begin

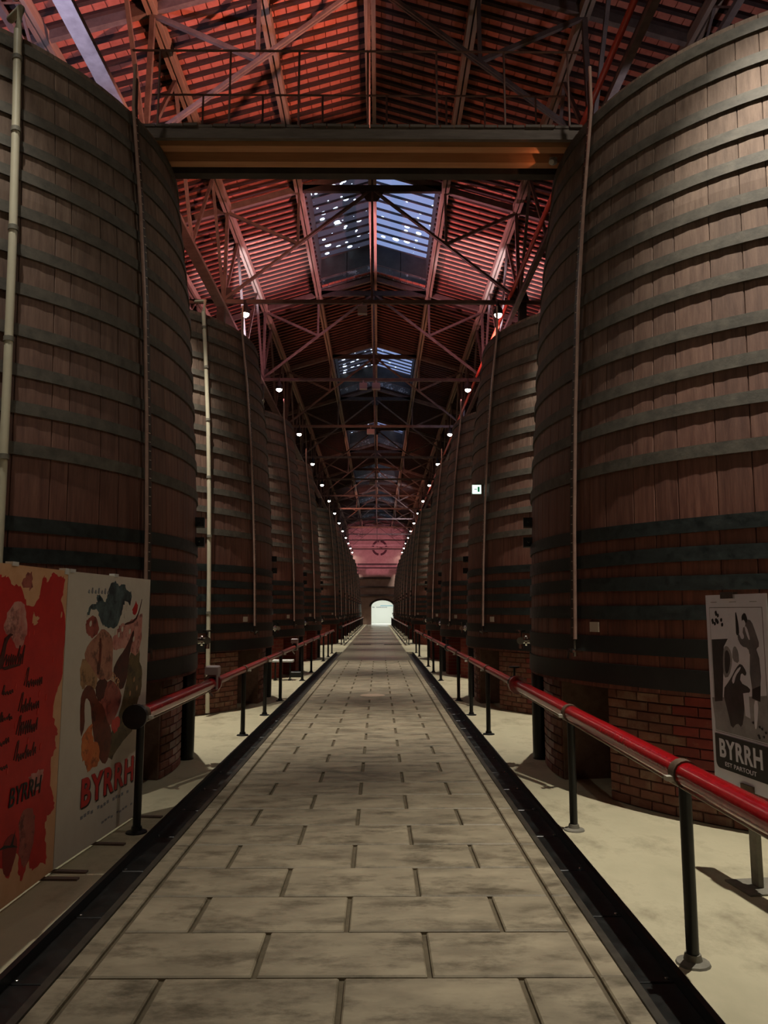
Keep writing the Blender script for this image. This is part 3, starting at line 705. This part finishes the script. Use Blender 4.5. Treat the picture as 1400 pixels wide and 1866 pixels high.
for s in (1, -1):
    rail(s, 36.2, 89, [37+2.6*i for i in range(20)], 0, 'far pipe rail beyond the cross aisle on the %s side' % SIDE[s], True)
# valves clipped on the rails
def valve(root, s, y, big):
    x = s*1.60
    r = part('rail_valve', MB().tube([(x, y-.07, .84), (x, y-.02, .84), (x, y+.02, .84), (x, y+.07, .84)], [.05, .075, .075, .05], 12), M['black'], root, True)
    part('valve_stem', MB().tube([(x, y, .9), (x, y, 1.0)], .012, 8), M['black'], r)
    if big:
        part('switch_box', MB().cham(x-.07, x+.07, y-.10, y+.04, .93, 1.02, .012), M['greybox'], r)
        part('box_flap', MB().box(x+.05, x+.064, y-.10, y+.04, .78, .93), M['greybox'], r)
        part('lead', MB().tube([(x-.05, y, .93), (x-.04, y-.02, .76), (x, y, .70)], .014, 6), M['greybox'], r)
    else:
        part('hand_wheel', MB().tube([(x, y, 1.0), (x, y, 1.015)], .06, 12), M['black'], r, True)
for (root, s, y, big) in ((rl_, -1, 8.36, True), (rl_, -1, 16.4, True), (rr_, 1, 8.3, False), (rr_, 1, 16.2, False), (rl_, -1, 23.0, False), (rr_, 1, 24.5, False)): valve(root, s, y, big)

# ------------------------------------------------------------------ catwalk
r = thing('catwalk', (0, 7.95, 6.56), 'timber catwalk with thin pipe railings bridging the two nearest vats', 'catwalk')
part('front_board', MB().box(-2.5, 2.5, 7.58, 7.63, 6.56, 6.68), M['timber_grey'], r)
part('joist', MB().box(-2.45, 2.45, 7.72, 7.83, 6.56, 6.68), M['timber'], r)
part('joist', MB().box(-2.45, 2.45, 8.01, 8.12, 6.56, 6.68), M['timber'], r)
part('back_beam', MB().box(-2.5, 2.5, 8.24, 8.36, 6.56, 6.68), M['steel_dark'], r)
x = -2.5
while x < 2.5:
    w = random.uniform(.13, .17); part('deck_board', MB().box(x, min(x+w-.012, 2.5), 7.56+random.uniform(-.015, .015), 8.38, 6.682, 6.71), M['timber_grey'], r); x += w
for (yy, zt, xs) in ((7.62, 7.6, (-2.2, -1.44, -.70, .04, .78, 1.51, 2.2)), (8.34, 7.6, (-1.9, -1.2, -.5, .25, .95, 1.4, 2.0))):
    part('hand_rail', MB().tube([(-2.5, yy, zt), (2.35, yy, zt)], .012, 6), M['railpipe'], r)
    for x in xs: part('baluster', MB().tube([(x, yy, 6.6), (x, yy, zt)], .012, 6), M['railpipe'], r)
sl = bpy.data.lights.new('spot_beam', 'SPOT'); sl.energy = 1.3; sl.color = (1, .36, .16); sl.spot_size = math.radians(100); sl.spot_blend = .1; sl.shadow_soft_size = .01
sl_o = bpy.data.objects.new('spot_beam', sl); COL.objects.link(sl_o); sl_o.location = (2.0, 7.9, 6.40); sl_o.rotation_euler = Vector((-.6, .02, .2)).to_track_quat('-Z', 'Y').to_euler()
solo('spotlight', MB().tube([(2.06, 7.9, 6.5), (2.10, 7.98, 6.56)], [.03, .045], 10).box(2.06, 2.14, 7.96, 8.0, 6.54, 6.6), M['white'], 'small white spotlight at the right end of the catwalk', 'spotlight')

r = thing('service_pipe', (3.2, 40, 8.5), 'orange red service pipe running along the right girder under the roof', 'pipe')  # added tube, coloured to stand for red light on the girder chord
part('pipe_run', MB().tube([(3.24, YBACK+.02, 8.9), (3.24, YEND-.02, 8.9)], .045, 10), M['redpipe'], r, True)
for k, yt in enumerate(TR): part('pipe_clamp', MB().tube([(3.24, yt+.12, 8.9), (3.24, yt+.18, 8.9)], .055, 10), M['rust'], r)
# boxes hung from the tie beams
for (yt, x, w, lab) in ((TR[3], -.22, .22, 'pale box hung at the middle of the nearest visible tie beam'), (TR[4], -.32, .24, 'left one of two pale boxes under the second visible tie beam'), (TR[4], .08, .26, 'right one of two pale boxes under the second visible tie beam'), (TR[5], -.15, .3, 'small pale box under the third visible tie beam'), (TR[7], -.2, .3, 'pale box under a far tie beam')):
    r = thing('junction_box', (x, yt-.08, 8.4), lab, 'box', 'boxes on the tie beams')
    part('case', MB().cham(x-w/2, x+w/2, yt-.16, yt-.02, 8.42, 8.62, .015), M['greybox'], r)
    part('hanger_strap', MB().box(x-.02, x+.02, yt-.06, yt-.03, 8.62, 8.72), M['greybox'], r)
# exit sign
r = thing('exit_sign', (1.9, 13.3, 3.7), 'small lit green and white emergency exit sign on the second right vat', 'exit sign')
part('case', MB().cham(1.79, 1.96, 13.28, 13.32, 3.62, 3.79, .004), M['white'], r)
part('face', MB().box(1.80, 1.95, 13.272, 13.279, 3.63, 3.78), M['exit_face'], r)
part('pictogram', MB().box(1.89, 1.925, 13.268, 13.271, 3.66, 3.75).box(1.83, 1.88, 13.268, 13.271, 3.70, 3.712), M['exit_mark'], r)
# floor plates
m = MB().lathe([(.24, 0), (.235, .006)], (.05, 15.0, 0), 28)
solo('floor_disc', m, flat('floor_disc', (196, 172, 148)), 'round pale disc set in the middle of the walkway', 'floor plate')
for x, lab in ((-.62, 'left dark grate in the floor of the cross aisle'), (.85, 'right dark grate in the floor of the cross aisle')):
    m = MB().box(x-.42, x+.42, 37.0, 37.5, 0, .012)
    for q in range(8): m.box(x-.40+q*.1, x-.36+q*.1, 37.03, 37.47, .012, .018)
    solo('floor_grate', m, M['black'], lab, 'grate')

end

Except for the pictures, reproduce every line exactly.

Keep writing the Blender script for this image. This is part 3, starting at line 705. This part finishes the script. Use Blender 4.5. Treat the picture as 1400 pixels wide and 1866 pixels high.
for s in (1, -1):
    rail(s, 36.2, 89, [37+2.6*i for i in range(20)], 0, 'far pipe rail beyond the cross aisle on the %s side' % SIDE[s], True)
# valves clipped on the rails
def valve(root, s, y, big):
    x = s*1.60
    r = part('rail_valve', MB().tube([(x, y-.07, .84), (x, y-.02, .84), (x, y+.02, .84), (x, y+.07, .84)], [.05, .075, .075, .05], 12), M['black'], root, True)
    part('valve_stem', MB().tube([(x, y, .9), (x, y, 1.0)], .012, 8), M['black'], r)
    if big:
        part('switch_box', MB().cham(x-.07, x+.07, y-.10, y+.04, .93, 1.02, .012), M['greybox'], r)
        part('box_flap', MB().box(x+.05, x+.064, y-.10, y+.04, .78, .93), M['greybox'], r)
        part('lead', MB().tube([(x-.05, y, .93), (x-.04, y-.02, .76), (x, y, .70)], .014, 6), M['greybox'], r)
    else:
        part('hand_wheel', MB().tube([(x, y, 1.0), (x, y, 1.015)], .06, 12), M['black'], r, True)
for (root, s, y, big) in ((rl_, -1, 8.36, True), (rl_, -1, 16.4, True), (rr_, 1, 8.3, False), (rr_, 1, 16.2, False), (rl_, -1, 23.0, False), (rr_, 1, 24.5, False)): valve(root, s, y, big)

# ------------------------------------------------------------------ catwalk
r = thing('catwalk', (0, 7.95, 6.56), 'timber catwalk with thin pipe railings bridging the two nearest vats', 'catwalk')
part('front_board', MB().box(-2.5, 2.5, 7.58, 7.63, 6.56, 6.68), M['timber_grey'], r)
part('joist', MB().box(-2.45, 2.45, 7.72, 7.83, 6.56, 6.68), M['timber'], r)
part('joist', MB().box(-2.45, 2.45, 8.01, 8.12, 6.56, 6.68), M['timber'], r)
part('back_beam', MB().box(-2.5, 2.5, 8.24, 8.36, 6.56, 6.68), M['steel_dark'], r)
x = -2.5
while x < 2.5:
    w = random.uniform(.13, .17); part('deck_board', MB().box(x, min(x+w-.012, 2.5), 7.56+random.uniform(-.015, .015), 8.38, 6.682, 6.71), M['timber_grey'], r); x += w
for (yy, zt, xs) in ((7.62, 7.6, (-2.2, -1.44, -.70, .04, .78, 1.51, 2.2)), (8.34, 7.6, (-1.9, -1.2, -.5, .25, .95, 1.4, 2.0))):
    part('hand_rail', MB().tube([(-2.5, yy, zt), (2.35, yy, zt)], .012, 6), M['railpipe'], r)
    for x in xs: part('baluster', MB().tube([(x, yy, 6.6), (x, yy, zt)], .012, 6), M['railpipe'], r)
sl = bpy.data.lights.new('spot_beam', 'SPOT'); sl.energy = 1.3; sl.color = (1, .36, .16); sl.spot_size = math.radians(100); sl.spot_blend = .1; sl.shadow_soft_size = .01
sl_o = bpy.data.objects.new('spot_beam', sl); COL.objects.link(sl_o); sl_o.location = (2.0, 7.9, 6.40); sl_o.rotation_euler = Vector((-.6, .02, .2)).to_track_quat('-Z', 'Y').to_euler()
solo('spotlight', MB().tube([(2.06, 7.9, 6.5), (2.10, 7.98, 6.56)], [.03, .045], 10).box(2.06, 2.14, 7.96, 8.0, 6.54, 6.6), M['white'], 'small white spotlight at the right end of the catwalk', 'spotlight')

r = thing('service_pipe', (3.2, 40, 8.5), 'orange red service pipe running along the right girder under the roof', 'pipe')  # added tube, coloured to stand for red light on the girder chord
part('pipe_run', MB().tube([(3.24, YBACK+.02, 8.9), (3.24, YEND-.02, 8.9)], .045, 10), M['redpipe'], r, True)
for k, yt in enumerate(TR): part('pipe_clamp', MB().tube([(3.24, yt+.12, 8.9), (3.24, yt+.18, 8.9)], .055, 10), M['rust'], r)
# boxes hung from the tie beams
for (yt, x, w, lab) in ((TR[3], -.22, .22, 'pale box hung at the middle of the nearest visible tie beam'), (TR[4], -.32, .24, 'left one of two pale boxes under the second visible tie beam'), (TR[4], .08, .26, 'right one of two pale boxes under the second visible tie beam'), (TR[5], -.15, .3, 'small pale box under the third visible tie beam'), (TR[7], -.2, .3, 'pale box under a far tie beam')):
    r = thing('junction_box', (x, yt-.08, 8.4), lab, 'box', 'boxes on the tie beams')
    part('case', MB().cham(x-w/2, x+w/2, yt-.16, yt-.02, 8.42, 8.62, .015), M['greybox'], r)
    part('hanger_strap', MB().box(x-.02, x+.02, yt-.06, yt-.03, 8.62, 8.72), M['greybox'], r)
# exit sign
r = thing('exit_sign', (1.9, 13.3, 3.7), 'small lit green and white emergency exit sign on the second right vat', 'exit sign')
part('case', MB().cham(1.79, 1.96, 13.28, 13.32, 3.62, 3.79, .004), M['white'], r)
part('face', MB().box(1.80, 1.95, 13.272, 13.279, 3.63, 3.78), M['exit_face'], r)
part('pictogram', MB().box(1.89, 1.925, 13.268, 13.271, 3.66, 3.75).box(1.83, 1.88, 13.268, 13.271, 3.70, 3.712), M['exit_mark'], r)
# floor plates
m = MB().lathe([(.24, 0), (.235, .006)], (.05, 15.0, 0), 28)
solo('floor_disc', m, flat('floor_disc', (196, 172, 148)), 'round pale disc set in the middle of the walkway', 'floor plate')
for x, lab in ((-.62, 'left dark grate in the floor of the cross aisle'), (.85, 'right dark grate in the floor of the cross aisle')):
    m = MB().box(x-.42, x+.42, 37.0, 37.5, 0, .012)
    for q in range(8): m.box(x-.40+q*.1, x-.36+q*.1, 37.03, 37.47, .012, .018)
    solo('floor_grate', m, M['black'], lab, 'grate')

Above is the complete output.